October 19th 2010 I was officially accepted into motherhood

After 9 months of relentless hazing
I just had to make it through D-day to join this group of emotionally unstable women with no boundaries that have seem to forgotten what a hairbrush is—yet I still wanted in! But I was going to be a “cool” mom. This is something only first time moms say. There is no such thing as a cool mom and by the second kid we have all come to terms with that. When “mom” in front of a pair of jeans is used as an insult, what more proof do you need? And why is there no such thing as dad jeans? Why are dads still cool?  Oh, I remember, because they haven’t had their bodies morphed into something off of animal planet and still engage in daily adult conversations while we are in quarantine getting our souls sucked out.

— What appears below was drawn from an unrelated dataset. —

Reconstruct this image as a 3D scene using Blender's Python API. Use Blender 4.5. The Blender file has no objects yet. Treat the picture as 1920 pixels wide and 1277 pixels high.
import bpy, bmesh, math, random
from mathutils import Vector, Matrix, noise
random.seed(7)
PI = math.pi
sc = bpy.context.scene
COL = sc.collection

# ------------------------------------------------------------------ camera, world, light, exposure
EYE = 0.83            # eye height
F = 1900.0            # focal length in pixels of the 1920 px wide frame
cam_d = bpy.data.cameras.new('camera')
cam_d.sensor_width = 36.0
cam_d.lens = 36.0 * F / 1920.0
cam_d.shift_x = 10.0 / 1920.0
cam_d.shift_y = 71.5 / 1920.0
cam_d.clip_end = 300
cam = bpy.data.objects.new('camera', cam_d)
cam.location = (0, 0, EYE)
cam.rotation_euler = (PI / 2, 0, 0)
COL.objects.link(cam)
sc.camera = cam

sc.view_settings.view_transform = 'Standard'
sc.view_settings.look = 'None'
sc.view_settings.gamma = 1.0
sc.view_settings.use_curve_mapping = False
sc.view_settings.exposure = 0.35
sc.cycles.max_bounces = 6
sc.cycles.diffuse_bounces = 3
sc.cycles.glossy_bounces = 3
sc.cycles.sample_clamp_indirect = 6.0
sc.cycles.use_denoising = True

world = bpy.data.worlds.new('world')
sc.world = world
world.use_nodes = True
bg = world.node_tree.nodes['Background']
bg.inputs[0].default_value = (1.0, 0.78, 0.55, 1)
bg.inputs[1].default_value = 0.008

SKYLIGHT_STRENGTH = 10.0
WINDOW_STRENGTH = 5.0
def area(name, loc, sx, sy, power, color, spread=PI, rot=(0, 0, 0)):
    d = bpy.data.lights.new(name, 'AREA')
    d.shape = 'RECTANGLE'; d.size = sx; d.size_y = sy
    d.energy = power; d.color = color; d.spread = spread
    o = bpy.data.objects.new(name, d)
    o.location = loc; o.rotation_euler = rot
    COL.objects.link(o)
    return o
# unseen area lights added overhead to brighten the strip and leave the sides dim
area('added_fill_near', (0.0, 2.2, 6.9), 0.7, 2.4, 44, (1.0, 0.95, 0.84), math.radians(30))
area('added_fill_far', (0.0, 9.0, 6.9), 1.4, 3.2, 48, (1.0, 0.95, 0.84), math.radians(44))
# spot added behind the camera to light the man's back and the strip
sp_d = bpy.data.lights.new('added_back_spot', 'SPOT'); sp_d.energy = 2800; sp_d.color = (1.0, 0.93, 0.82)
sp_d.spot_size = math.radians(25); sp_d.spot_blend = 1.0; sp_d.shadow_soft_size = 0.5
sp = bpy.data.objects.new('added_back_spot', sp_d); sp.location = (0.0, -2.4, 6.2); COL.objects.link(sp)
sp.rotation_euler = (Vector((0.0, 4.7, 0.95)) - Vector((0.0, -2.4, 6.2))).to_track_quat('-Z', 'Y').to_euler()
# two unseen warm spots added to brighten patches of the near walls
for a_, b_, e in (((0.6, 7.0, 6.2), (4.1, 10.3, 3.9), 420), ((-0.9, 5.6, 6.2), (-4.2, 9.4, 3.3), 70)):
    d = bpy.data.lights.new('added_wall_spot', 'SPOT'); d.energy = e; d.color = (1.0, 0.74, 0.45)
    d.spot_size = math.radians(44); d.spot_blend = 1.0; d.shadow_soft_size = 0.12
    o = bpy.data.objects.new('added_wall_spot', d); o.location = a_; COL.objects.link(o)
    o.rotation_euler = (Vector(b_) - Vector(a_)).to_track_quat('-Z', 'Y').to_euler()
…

Our modesty has gone out the window along with our pride, personal time, personal hygiene, personal goals and our entire personalities. Our goals are now our kids’ goals and our accomplishments now include finding turds in mini potties that we have to clean up—and this shit actually makes us happy! Then we tell people about it and this is right about where we become uncool.

Anyways, D-day arrived and it was time to join motherhood! Kaylen ripped her way into this world after two hours of pushing and then crapped all over my chest right before they set her on me. In this meconium massacre we laid skin to skin while the OB stitched my mutilated hoo-ha back together. After the 19th stitch it was time to figure out this nursing thing.  She kinda looked like a dumb blind mole looking for its hole; I just wasn’t seeing how this was ever going to work. They popped on this video to show me how to get the perfect latch and I see this boob the size of a cantaloupe with a legit utter on the end and the baby latches right on. Uh, no shit the baby can nurse on that!! Can they show me a video with some not so A+ nursing nipples?!  I look down at my nickel-sized areola and am thinking maybe this cute dumb mole of mine isn’t the problem. So after 24 hours of crying, cracking, bloody nipples, they finally bring in this magical piece of silicone—the nipple shield!

Day 1 — Motherhood

Time to pull the garden hose out of my urethra and see if I can pee… phew, plumbing works! I grabbed my giant ace bandage underwear, inserted the yoga mat sized maxi pad and pulled it all up over my softball sized lady bits and was ready to do this!!  No instructions, no warranty, no approval process, nothing; we were leaving with a baby and had no idea what was ahead (thank god).

Had tapping out been an option, I would have!  Motherhood would have gone out the window, I would still own a hair brush and I wouldn’t have dinosaurs jabbing me in the ass when I crawl into bed at night while smelling myself wondering if the puke in my bra is even from today.  Thankfully, tapping out wasn’t a viable option the first, second, third or fourth time or I wouldn’t have these four cubs who make my life so full, rich, meaningful and an everyday disaster. #momlife — The days are long, the nights are even longer but the years are short and I wouldn’t have it any other way.